Rumi

Rumi

1207–1273 Sufism Persia

Biography

Jalāl ad-Dīn Muhammad Rūmī was a 13th-century Persian poet, scholar, and Sufi mystic whose poetry has transcended cultural and religious boundaries to become beloved worldwide. Born in present-day Afghanistan, he settled in Konya (modern-day Turkey), where he became a respected Islamic scholar.

His life was transformed by his meeting with the wandering mystic Shams of Tabriz, an encounter that awakened in him an overwhelming love and spiritual ecstasy. The mysterious disappearance of Shams plunged Rumi into a grief that became the crucible of his greatest poetry, as he discovered that his beloved friend lived on within his own heart.

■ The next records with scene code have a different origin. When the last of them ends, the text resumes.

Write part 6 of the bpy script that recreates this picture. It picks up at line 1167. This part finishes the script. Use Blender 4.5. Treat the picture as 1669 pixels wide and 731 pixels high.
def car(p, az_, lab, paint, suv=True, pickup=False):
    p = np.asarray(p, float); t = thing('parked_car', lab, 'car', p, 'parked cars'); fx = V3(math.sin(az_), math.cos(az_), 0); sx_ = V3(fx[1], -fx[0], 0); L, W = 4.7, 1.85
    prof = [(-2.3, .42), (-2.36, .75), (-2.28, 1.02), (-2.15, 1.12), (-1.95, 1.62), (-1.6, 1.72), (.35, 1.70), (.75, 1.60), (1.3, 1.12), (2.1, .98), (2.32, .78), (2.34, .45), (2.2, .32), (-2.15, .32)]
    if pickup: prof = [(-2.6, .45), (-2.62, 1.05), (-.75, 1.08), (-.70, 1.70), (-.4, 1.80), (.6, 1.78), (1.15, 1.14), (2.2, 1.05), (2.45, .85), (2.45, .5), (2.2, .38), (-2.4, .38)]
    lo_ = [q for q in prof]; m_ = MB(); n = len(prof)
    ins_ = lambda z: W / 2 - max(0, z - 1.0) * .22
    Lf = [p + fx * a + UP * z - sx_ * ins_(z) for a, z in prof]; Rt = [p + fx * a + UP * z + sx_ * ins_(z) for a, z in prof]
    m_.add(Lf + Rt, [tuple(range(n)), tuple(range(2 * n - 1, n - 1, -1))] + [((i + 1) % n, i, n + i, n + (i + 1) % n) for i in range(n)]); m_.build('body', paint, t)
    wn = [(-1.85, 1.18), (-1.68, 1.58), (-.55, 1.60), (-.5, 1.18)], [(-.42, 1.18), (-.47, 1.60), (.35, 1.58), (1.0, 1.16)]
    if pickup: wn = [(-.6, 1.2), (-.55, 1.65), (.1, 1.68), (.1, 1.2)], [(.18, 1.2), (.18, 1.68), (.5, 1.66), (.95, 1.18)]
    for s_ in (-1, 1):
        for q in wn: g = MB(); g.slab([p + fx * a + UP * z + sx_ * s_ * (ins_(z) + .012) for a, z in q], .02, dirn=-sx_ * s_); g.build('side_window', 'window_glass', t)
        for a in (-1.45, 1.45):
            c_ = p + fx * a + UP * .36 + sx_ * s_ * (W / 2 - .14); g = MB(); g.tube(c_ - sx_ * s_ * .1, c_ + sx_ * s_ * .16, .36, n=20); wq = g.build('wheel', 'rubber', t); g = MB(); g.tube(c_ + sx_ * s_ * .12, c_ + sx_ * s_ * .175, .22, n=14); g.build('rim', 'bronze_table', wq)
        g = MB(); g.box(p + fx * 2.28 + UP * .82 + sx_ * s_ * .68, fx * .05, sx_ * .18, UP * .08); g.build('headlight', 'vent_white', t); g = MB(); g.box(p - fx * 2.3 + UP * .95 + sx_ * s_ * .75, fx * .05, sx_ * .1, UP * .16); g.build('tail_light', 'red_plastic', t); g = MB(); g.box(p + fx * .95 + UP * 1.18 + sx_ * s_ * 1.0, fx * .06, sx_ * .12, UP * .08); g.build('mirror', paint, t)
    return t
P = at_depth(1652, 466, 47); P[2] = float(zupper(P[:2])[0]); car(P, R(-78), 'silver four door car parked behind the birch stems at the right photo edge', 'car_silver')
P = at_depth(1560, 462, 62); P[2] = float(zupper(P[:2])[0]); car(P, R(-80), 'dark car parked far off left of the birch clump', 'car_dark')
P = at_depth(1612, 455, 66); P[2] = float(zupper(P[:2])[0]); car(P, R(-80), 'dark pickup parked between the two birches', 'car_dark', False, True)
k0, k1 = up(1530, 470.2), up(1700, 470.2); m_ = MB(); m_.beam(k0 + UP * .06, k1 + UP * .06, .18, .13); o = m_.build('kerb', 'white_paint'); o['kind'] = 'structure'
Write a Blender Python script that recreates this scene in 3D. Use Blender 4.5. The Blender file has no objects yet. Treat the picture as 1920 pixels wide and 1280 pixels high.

Rumi's poetry speaks of the soul's longing for union with the divine, the transformative power of love, and the dissolution of the separate self in the ocean of being. His works, including the Masnavi and the Divan, are considered among the greatest achievements of mystical literature.

Teaching and methods

Rumi taught the path of divine love as the means to transcend the ego and realize union with the Beloved. Through poetry, music, and the whirling meditation that became the practice of his order, he pointed to love as both the path and the destination. He emphasized surrender, the burning away of the false self, and the discovery that separation from the divine was always only an illusion.

Selected quotes

When you lose all sense of self, the bonds of a thousand chains will vanish.

A wealth you cannot imagine flows through you. Do not consider what strangers say. Be secluded in your secret heart-house, that bowl of silence.

Whenever they rebuild an old building, they must first of all destroy the old one.